Он назвал ее 18 ноября, вернувшись из Берлина, где Москва — по согласованию с Токио — получила приглашение присоединиться к «союзу трех». «Заключение пакта о ненападении с Германией в 1939 году привело к тому, что СССР вернул ряд территорий, ранее утерянных нашей страной, а потому общественное мнение нашей страны заключение пакта о ненападении с Японией также, естественно, будет связывать с вопросом о возвращении утерянных территорий. Если поставить вопрос о заключении пакта о ненападении между СССР и Японией, то обязательно встанет и вопрос о возвращении Советскому Союзу таких утерянных ранее территорий, как Южный Сахалин, Курильские острова и уже во всяком случае на первый раз как минимум встанет вопрос о продаже некоторой группы северной части Курильских островов».

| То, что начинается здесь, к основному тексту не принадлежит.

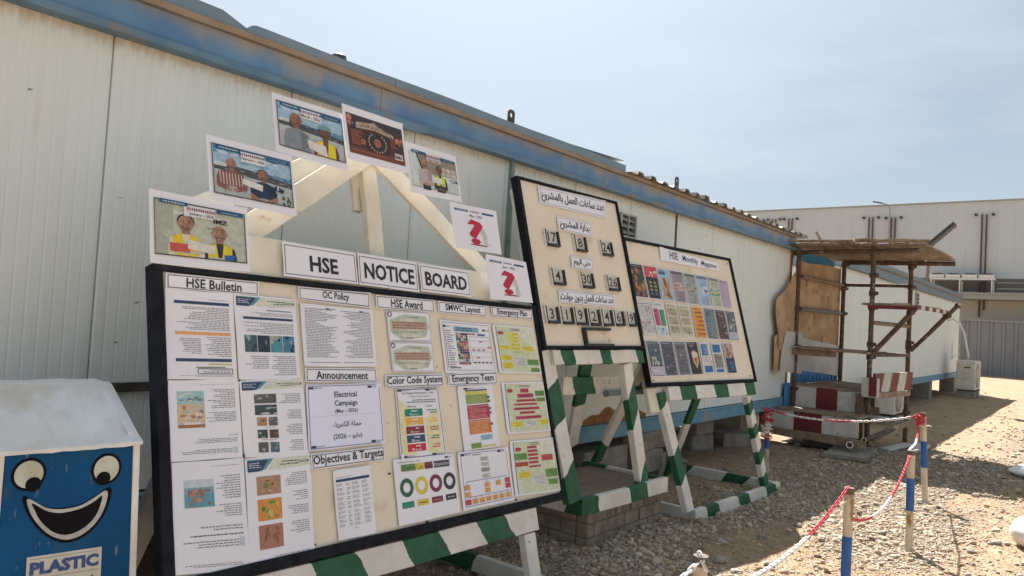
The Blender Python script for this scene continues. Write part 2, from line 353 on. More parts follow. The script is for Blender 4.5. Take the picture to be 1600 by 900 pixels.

Скажем прямо: Сталин и Молотов зарвались. Теперь можно задуматься о наивности советских руководителей, полагавших, что Япония готова расстаться хотя бы с частью своей территории, тем более полученной в ходе победоносной войны. Может, какие-то земли или «интересы» в Китае она бы уступила, но взятое с боем можно было получить обратно только с боем. Однако кремлевские вожди все-таки старались придерживаться принципов Realpolitik. Понимая неприемлемость такого варианта, они припасли запасной:
«Если Япония считает целесообразным поднимать эти территориальные вопросы, то тогда можно будет говорить относительно заключения пакта о ненападении, но так как я не уверен, что Япония будет считать это целесообразным, то со своей стороны считаю возможным сейчас не будоражить много вопросов, а заключить вместо пакта о ненападении пакт о нейтралитете и подписать отдельно протокол о ликвидации японских нефтяной и угольной концессий. При этом я (Молотов. — В.М.) указал, что пакт о нейтралитете с одной стороны достаточен для того, чтобы сделать серьезный шаг в деле улучшения японо-советских отношений, а с другой стороны он обеспечивает все необходимое для развязывания рук Японии для ее деятельности на Юге».